Por lo que muestran las fotografías, no se trataba de pinturas de calidad, sino de aparato y escenografía, a lo que colaboraban las rocallas, escudos, inscripciones y ángeles que las rodeaban. La escena de la aparición muestra al pastor con un gran rebañso de ovejas, bajo la gruta y la imagen de la Virgen con mantos con la paloma a sus pies. El retrato del rey navarro está ejecutado como si fuese un monarca del siglo XVIII con su gran manto y peluca, ante un paisaje de Ujué. Se remata en este caso con las armas de la monarquía española con la doble águila, labradas en madera y policromadas. Es posible que tanto este escudo como otros realizados sobre tablas pintadas, cuyos motivos no nos dejan identificar las fotografías, fuesen aprovechados de otros anteriores, como evidencian sus siluetas, mucho más sobrias que las curvas y contracurvas de las cartelas que contienen los textos explicativos de los tres cuadros. En dos de ellos las orlas con mazas y otros arreos militares están pintadas sobre el muro encalado.
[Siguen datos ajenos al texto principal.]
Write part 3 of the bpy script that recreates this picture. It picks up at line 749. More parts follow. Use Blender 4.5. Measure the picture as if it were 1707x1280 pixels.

Todos estos anacronismos heráldicos e iconográficos se justifican porque la función de las pinturas era presentar ante los fieles lo más aproximado a la imagen real en los momentos de su ejecución.

Al protagonista del milagro, don Gonzalo Bustos lo encontramos dirigiéndose al santuario, con su espada en la cintura, según relatan los textos de su curación. Las fotografías no nos permiten ver el escudo que remata el conjunto, aunque parece que se acompaña también de la doble águila.